*SHORT EXERCISE:*
Your task is to quote the material that follows, in full and exactly.

*DATASET EXCERPT:*
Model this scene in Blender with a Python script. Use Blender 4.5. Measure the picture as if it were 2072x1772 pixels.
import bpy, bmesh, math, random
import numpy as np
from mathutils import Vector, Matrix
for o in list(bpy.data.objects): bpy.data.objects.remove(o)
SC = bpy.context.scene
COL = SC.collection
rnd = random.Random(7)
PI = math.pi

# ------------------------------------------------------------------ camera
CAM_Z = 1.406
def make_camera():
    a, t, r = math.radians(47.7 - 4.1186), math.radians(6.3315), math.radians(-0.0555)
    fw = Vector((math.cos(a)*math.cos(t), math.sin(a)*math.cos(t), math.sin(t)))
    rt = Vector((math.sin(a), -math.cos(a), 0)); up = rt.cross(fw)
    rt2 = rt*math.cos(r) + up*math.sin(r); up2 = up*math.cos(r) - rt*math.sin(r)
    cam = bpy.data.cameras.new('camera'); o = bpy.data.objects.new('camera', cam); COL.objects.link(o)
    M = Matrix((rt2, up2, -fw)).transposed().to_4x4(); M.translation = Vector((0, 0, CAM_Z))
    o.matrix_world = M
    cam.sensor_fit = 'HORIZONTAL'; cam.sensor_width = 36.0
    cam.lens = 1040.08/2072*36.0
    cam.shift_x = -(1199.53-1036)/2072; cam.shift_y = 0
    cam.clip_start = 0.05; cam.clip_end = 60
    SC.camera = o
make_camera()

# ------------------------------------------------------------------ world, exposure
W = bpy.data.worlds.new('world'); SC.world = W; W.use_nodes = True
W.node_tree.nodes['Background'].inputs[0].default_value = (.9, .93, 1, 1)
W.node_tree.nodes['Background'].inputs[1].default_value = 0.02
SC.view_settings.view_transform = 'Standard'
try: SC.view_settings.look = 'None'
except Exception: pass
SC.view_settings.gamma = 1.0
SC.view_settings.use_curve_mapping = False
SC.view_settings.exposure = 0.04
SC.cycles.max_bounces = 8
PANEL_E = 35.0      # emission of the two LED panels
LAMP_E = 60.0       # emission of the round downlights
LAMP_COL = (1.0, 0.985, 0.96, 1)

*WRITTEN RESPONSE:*
Model this scene in Blender with a Python script. Use Blender 4.5. Measure the picture as if it were 2072x1772 pixels.
import bpy, bmesh, math, random
import numpy as np
from mathutils import Vector, Matrix
for o in list(bpy.data.objects): bpy.data.objects.remove(o)
SC = bpy.context.scene
COL = SC.collection
rnd = random.Random(7)
PI = math.pi

# ------------------------------------------------------------------ camera
CAM_Z = 1.406
def make_camera():
    a, t, r = math.radians(47.7 - 4.1186), math.radians(6.3315), math.radians(-0.0555)
    fw = Vector((math.cos(a)*math.cos(t), math.sin(a)*math.cos(t), math.sin(t)))
    rt = Vector((math.sin(a), -math.cos(a), 0)); up = rt.cross(fw)
    rt2 = rt*math.cos(r) + up*math.sin(r); up2 = up*math.cos(r) - rt*math.sin(r)
    cam = bpy.data.cameras.new('camera'); o = bpy.data.objects.new('camera', cam); COL.objects.link(o)
    M = Matrix((rt2, up2, -fw)).transposed().to_4x4(); M.translation = Vector((0, 0, CAM_Z))
    o.matrix_world = M
    cam.sensor_fit = 'HORIZONTAL'; cam.sensor_width = 36.0
    cam.lens = 1040.08/2072*36.0
    cam.shift_x = -(1199.53-1036)/2072; cam.shift_y = 0
    cam.clip_start = 0.05; cam.clip_end = 60
    SC.camera = o
make_camera()

# ------------------------------------------------------------------ world, exposure
W = bpy.data.worlds.new('world'); SC.world = W; W.use_nodes = True
W.node_tree.nodes['Background'].inputs[0].default_value = (.9, .93, 1, 1)
W.node_tree.nodes['Background'].inputs[1].default_value = 0.02
SC.view_settings.view_transform = 'Standard'
try: SC.view_settings.look = 'None'
except Exception: pass
SC.view_settings.gamma = 1.0
SC.view_settings.use_curve_mapping = False
SC.view_settings.exposure = 0.04
SC.cycles.max_bounces = 8
PANEL_E = 35.0      # emission of the two LED panels
LAMP_E = 60.0       # emission of the round downlights
LAMP_COL = (1.0, 0.985, 0.96, 1)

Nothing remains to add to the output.